Snow stops naked protest ride in New York

Cyclists angered by removal of cycle lane

Emotions are running high in New York following the removal of part of a Brooklyn bike lane by city authorities.

Critics claim the route in Bedford Avenue, South Williamsburg has been axed as a political favour to the Hasidic Jewish community there.

The community reportedly objected to it on grounds that it caused parking problems, was a danger to people getting off school buses and attracted immodestly dressed female cyclists.

Riders responded by painting the lane back in – although the city soon removed it again – holding a funeral and vigil (see video below), and threatening to hold a naked protest ride.

This later changed into a fully clothed protest ride – although whether this was due to a change of strategy or the snow is unclear.

One of the ride’s organisers, Heather Loop, said “We’re not trying to start a war, we’re trying to save a bike lane.”

14 blocks' worth of lane have gone, with riders being asked to use the Kent Avenue bike lane two blocks away and the authorities saying the change is “part of ongoing bike network adjustments”.


Kent Avenue
bike lane has survived similar controversy. Barricades were threatened, fake detour signs put up and there have been lots of objections over re-routed trucks.

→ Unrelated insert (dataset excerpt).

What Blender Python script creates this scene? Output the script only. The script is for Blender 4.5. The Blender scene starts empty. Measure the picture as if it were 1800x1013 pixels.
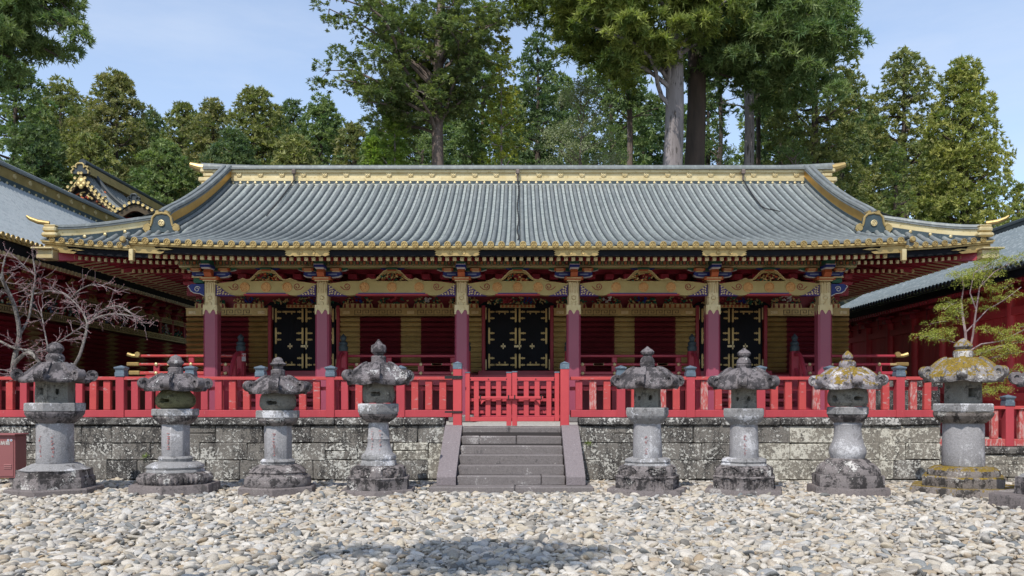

The installation of bike lanes in Williamsburg has been a cause of controversy for some time. Business people and drivers have been unhappy at the removal of parking spaces to make room for the bike lanes, created as part of the city’s drive to massively increase cycling.

Biking advocacy group Transportation Alternatives said: “Cyclists will still use

Bedford Avenue
in large numbers, and we call on the Bloomberg administration to provide the safe route they deserve. We encourage cyclists to continue using this route and assert their legal right to the road."